The 1787 Constitutional Convention – Delegates Continued Representation Debate

a570af34_optJuly 10, 1787

Summary

New York delegates Yates and Lansing left the convention today. The committee led by Gouverneur Morris recommended the House of Representatives consist of 65 representatives among the 13 states.

Influence on the Delegates

Again, there was little specific today. The delegates haggled over the number of representatives, whether to double their number and how many to allow from various states. Morris used the experience of the states for his argument against a census.

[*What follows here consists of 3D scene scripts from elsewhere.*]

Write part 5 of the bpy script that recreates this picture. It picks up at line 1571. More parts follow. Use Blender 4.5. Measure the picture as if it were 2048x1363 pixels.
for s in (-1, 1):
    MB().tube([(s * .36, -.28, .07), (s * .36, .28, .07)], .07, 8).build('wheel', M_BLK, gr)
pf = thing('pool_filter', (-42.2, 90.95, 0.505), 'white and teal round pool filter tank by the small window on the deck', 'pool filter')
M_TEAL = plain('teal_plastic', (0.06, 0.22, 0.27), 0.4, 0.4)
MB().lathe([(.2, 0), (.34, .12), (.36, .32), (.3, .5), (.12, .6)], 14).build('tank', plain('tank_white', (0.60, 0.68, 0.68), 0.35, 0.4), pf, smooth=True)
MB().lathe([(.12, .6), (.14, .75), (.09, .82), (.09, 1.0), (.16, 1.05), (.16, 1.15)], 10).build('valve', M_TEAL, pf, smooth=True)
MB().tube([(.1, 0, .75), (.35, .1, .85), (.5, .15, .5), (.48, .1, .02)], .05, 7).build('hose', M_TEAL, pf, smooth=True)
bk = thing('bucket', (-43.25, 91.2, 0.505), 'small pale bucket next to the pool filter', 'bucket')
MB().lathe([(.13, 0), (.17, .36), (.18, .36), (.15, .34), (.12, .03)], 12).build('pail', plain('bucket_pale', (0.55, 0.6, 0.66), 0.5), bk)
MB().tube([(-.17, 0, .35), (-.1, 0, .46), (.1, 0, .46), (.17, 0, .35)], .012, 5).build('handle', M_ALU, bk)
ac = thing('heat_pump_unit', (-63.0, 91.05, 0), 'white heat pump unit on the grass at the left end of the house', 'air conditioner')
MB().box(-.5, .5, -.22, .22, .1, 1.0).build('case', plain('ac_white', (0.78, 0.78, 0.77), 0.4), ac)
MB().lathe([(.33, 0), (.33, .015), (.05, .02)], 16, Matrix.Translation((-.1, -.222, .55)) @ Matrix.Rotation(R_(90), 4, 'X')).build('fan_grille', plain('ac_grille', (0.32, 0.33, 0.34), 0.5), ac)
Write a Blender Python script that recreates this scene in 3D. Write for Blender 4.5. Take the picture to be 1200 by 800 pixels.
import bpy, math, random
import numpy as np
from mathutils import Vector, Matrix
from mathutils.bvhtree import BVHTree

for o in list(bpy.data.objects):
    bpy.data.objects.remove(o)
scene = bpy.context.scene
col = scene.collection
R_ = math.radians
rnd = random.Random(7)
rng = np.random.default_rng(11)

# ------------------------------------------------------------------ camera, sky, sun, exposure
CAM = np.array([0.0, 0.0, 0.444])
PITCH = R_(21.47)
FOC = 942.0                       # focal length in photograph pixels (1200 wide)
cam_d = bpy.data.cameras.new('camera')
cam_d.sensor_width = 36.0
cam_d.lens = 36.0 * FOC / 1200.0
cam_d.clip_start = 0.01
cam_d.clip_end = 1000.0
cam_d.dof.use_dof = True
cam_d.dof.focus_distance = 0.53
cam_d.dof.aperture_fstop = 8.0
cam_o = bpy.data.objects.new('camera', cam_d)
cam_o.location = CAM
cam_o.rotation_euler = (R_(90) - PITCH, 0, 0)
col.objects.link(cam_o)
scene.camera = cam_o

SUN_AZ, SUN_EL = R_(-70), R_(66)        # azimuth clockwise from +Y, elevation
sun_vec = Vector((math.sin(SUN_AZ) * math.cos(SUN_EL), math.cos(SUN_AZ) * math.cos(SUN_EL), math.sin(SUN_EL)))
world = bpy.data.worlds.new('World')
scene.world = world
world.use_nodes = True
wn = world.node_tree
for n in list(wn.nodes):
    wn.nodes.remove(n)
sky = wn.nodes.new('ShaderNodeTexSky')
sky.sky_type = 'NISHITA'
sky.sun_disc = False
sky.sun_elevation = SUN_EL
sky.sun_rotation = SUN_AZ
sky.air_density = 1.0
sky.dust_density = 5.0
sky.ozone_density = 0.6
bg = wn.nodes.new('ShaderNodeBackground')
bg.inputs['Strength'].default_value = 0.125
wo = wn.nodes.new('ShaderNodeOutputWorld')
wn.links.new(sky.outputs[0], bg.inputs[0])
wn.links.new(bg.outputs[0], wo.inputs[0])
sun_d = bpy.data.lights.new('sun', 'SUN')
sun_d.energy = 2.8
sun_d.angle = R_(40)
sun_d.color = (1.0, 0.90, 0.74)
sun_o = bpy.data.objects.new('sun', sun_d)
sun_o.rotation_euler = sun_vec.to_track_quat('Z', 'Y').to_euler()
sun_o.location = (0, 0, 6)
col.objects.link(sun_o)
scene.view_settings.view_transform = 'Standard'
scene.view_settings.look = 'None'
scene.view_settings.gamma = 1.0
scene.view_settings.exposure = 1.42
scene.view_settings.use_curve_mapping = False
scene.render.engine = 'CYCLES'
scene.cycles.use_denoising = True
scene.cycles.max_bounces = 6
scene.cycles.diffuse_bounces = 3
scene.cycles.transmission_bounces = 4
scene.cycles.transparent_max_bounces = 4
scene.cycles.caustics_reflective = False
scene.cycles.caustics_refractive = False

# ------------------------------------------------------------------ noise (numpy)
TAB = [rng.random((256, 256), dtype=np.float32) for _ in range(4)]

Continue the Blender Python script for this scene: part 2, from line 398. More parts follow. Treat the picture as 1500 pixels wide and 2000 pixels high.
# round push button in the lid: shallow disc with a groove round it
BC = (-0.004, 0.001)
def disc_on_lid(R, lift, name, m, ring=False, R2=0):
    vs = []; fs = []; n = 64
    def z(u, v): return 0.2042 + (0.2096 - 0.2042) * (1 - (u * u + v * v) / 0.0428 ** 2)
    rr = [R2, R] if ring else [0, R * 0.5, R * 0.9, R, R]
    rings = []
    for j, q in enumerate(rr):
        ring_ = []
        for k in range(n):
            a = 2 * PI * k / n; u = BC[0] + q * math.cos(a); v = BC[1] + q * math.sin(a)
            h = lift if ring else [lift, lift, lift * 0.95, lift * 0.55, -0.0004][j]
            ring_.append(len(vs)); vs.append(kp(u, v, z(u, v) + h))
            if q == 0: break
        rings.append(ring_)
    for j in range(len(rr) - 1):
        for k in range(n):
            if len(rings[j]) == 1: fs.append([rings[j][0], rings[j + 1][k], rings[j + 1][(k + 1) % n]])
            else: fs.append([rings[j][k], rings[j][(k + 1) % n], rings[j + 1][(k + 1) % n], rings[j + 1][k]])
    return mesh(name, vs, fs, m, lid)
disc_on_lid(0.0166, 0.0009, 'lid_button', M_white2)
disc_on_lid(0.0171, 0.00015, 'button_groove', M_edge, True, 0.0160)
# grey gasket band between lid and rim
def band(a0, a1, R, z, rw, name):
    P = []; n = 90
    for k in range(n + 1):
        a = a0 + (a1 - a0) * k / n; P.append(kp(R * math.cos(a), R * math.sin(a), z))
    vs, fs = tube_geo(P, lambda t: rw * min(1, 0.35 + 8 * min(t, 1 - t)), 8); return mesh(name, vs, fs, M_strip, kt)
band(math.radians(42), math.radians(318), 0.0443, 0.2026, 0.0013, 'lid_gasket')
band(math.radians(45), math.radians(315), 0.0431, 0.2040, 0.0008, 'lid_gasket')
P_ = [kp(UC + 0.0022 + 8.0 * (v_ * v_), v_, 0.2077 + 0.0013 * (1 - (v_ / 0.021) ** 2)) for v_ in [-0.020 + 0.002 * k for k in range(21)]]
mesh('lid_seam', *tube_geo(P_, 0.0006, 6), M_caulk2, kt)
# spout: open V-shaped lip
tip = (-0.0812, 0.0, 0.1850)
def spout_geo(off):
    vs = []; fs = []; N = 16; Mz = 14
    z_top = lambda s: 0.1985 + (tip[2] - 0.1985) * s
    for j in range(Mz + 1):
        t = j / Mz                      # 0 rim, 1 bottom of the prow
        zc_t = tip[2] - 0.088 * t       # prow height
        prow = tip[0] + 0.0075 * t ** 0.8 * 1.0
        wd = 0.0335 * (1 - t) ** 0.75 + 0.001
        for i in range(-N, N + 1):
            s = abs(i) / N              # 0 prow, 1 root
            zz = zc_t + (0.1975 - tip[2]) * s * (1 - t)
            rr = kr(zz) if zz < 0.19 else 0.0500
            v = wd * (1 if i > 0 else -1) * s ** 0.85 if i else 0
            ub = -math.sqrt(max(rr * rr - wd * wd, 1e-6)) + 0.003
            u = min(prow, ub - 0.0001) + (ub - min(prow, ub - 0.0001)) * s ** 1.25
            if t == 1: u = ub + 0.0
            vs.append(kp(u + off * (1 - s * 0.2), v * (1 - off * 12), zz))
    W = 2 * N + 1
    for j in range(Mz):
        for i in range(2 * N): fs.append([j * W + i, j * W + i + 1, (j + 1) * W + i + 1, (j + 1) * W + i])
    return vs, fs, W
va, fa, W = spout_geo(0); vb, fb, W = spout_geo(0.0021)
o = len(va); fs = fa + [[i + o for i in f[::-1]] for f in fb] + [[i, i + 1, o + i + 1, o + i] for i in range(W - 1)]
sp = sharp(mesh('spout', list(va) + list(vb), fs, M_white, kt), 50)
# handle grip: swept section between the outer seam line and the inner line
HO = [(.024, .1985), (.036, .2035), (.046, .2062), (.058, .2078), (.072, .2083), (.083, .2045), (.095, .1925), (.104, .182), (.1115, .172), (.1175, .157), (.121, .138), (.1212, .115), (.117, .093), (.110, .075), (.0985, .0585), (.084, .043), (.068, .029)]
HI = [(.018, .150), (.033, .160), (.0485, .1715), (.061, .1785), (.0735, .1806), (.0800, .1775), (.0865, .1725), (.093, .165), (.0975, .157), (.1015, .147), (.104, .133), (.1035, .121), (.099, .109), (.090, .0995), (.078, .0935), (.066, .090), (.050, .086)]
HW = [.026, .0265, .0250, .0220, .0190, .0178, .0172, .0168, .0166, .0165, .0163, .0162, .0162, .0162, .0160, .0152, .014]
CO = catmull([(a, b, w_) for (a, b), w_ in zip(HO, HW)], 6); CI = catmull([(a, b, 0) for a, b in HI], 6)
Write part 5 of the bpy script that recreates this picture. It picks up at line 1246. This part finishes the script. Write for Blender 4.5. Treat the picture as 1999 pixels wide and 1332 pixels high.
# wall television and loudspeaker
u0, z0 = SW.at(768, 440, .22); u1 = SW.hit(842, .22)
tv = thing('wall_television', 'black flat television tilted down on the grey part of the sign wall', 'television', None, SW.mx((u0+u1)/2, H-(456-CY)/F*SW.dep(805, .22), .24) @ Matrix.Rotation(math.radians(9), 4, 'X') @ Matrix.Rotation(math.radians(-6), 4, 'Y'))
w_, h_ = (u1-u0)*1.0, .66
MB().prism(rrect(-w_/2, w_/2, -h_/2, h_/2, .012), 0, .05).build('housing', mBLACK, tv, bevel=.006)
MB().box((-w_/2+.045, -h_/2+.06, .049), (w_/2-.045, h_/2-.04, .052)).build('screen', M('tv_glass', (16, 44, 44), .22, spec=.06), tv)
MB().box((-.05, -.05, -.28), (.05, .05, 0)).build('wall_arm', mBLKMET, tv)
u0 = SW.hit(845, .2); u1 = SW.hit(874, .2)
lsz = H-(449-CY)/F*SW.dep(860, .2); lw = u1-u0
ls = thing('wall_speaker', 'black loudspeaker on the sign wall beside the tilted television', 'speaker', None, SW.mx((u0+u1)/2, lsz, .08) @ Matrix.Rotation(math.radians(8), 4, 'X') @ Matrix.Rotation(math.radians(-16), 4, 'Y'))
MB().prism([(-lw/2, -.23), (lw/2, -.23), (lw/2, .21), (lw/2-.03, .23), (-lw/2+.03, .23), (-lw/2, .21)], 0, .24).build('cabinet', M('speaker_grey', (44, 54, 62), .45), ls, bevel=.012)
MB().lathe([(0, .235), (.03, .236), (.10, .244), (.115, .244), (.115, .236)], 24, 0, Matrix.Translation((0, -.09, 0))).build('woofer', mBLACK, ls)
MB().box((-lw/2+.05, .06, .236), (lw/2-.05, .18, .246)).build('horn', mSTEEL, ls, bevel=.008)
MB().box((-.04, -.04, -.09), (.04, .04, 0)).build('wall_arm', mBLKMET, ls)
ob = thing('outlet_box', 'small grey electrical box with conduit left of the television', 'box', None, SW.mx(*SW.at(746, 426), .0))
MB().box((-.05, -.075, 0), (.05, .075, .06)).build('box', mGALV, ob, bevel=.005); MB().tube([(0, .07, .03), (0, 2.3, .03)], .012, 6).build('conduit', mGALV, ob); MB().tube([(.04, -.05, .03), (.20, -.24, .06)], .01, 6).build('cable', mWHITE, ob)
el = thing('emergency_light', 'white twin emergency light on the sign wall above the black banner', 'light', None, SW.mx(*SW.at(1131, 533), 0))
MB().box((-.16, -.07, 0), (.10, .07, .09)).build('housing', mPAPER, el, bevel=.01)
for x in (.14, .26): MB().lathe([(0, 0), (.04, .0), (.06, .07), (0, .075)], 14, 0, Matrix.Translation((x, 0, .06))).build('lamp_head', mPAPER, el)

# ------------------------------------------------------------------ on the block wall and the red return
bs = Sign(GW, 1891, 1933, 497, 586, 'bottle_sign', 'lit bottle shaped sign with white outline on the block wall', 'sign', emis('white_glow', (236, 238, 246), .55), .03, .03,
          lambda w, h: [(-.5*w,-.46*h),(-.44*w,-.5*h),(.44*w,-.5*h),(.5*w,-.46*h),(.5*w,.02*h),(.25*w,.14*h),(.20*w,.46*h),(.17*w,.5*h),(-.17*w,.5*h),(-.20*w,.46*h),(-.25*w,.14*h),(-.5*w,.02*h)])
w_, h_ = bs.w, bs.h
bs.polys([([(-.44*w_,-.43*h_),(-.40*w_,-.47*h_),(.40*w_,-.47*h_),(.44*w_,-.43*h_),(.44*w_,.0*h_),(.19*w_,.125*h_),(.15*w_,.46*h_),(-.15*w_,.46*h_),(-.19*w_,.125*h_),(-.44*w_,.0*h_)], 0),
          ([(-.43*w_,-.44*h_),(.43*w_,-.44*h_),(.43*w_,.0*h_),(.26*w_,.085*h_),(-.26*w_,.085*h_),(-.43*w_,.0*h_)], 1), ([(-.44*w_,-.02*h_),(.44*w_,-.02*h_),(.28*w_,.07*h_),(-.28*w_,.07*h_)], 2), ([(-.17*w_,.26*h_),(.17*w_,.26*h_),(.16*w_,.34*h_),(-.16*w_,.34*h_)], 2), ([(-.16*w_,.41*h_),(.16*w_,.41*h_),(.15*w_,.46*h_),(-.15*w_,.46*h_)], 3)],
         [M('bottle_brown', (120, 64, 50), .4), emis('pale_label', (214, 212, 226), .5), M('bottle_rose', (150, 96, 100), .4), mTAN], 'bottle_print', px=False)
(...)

Mr. GOUVERNEUR MORRIS opposed it, as fettering the Legislature too much. Advantage may be taken of it in time of war or the apprehension of it, by new States to extort particular favors. If the mode was to be fixed for taking a census, it might certainly be extremely inconvenient: if unfixed, the Legislature may use such a mode as will defeat the object; and perpetuate the inequality. He was always against such shackles on the Legislature. They had been found very pernicious in most of the State Constitutions. He dwelt much on the danger of throwing such a preponderance into the western scale; suggesting that in time the western people would outnumber the Atlantic States. He wished therefore to put it in the power of the latter to keep a majority of votes in their own hands. It was objected, he said, that, if the Legislature are left at liberty, they will never re-adjust the representation. He admitted that this was possible, but he did not think it probable, unless the reasons against a revision of it were very urgent; and in this case, it ought not to be done.

As I have noted many times over the past weeks, the delegates did not go to theology or Bible verses to defend or create their positions.